Here’s an idea. If NASA is looking for a mission, have them keep the Shuttle, but assign it a new mission — Space Waste Management. All they have to do is capture each of the 7,000 pieces of space junk as they literally “sweep the skies”, pushing each piece towards the Earth, where it will burn up on re-entry. Like carbon credits, we assess each “owner” of the 7,000 items a small surcharge to pay for the fuel the Shuttle will burn up. Problem solved!

The Space Shuttle is really not a good platform for that– too expensive and too fragile. The mission would be robotic. Apart from that, I like the idea of NASA as space janitors, seems to resonate for me. There’s some really interesting science behind capturing or possibly destroying space debris in situ without adding to the problem.

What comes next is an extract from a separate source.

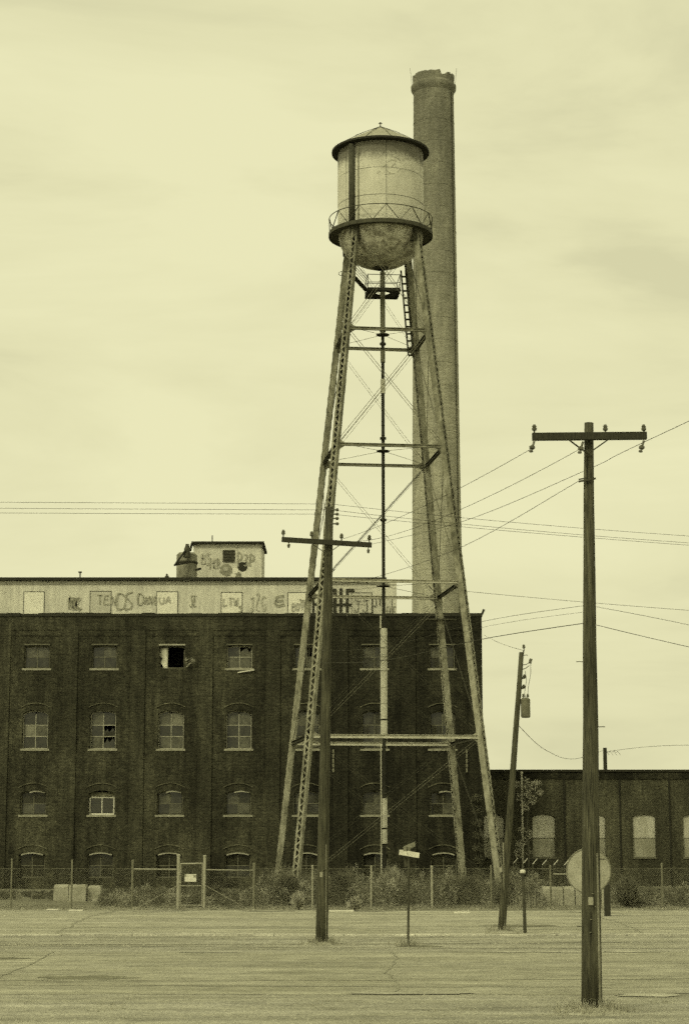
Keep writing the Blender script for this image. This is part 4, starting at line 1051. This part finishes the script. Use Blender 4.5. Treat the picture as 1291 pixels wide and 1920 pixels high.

Looks like a job for Hachimaki and the Half Section!

Good luck. Do you really think you’re going to just fly up there, chase down an object the size of a softball, moving at 17,500 mph and toss it in a trash bag? LOL. You’re not even addressing the thousands or more debris objects the size of a quarter, that you cannot track.
This debris comes from multiple sources, old boosters, satellite breakups, colissions, and yes, ASAT tests. The only REAL solution is to not put more stuff up there, but that’s not going to happen. Eventually, we will have so contaminated near earth orbit, that you’ll not be able to put anything up there.

How is it possible for the material left up there to stay suspended in orbit for any length of time; next we’ll have our own rings like Saturn to deal with on every launch from here on up. I’d be looking into buttnig a craft that generates a magnetic field to draw debris to it; if we can track the debris, the old shovle scoop type craft that stays out for security and another agency to dump on EPA with wings. They’ll start the pick up the glass, metal, plastic and Bio to return to home base; cost should be imposed to who own’s it..or use it to recyle it to a stockpile on the moon or add the maintenence shop on the Space Station and include a neuclear oven to melt down what is salvaged to help with discounting the cost of what takes to operate out there. I wouldn’t think all the governments that are Celestial Travelors that are responsible would want to share any of their technology. there is still an interest in such salvage; you would think someone would form a space mining operations on asteroids to start with those of interest and world safety; toe it to the moon and harvest what ails you.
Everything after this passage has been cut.